Following the A's = productivity down, inspiration up.

As a business owner, there are always a thousand things I could be doing: updating my website, reaching out to new and current clients, planning art workshops—the list goes on and on. So what did I do when I got home from my weekly Thursday morning networking meeting?

I turned on the sports radio station I'd been listening to in the car (at 9:30 am—the game doesn't start until 6:30 tonight), wandered around in the studio a while, then made this little sign for my front window.

I've been an A's fan since 2000, when a similar team full of unknowns and has-beens cobbled together a great run of about 6 play-off seasons in a row. (Maybe you've read or seen "Moneyball?") My girls caught A's fever at then-ages 2 and 7. I got swept up in their enthusiasm for a team whose mascot is literally a "white elephant," as in "something nobody else wants."

As a professional repurposer, I LOVE THIS!

The Oakland Athletics are also a team that, in the world of uber-outrageous player salaries, "scrapes by" on a payroll about one-fourth the size of the New York Yankees' and less than half that of our quasi-rivals across the bay, the SF Giants. Out of the 30 major league teams, the Oakland A's rank dead last in team salaries.

In case you missed it, the A's made the playoffs last week by squeaking past the dominant Texas Rangers (5th highest payroll) in the last game of the regular season. We owned first place for exactly one day, but it was the only day that mattered. By that time we had five rookies in our starting pitching rotation. Tonight one of them will be pitching against last year's Cy Young and Most Valuable Player Award winner, i.e. the best pitcher in the league. He's ready, no problem.

As a young player said after last night's bottom-of-the-ninth-inning come-from-behind-win (the A's 15th such win this year), "We're too stupid to know we're not supposed to be winning these games."

I'd like to harness that attitude in my professional and personal life.

To some extent I already have:

  • I started HandyGal with no formal training in business—just an entrepreneurial spirit and a willingness to learn. (And an unwillingness to continue on the soul-draining path I'd been on.) Friends watching me were way more worried than I was.
  • I enrolled in a martial arts class at age 40. At age 46 I tested for my black belt. Most of the 17 other candidates were in high school or college. (I passed; some of them did not.) Pretty sure I can do more pushups now at 47 than I could at age 17.

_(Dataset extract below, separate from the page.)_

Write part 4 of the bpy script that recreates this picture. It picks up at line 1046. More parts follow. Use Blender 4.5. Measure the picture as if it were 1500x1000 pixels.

So even though the playoffs are driving my productivity down, there's plenty of inspiration to take away from all the A's record-breaking season of never-been-done's.

My wish for all of us is this:

To use "BECAUSE IT'S NEVER BEEN DONE BEFORE" as an invitation, not an excuse.

Oakland's mayor Jean Quan released a statement last week congratulating the A's on winning their division, saying "...Just like the great City where they play, no one should count them out or underestimate what they can do." Amen to that!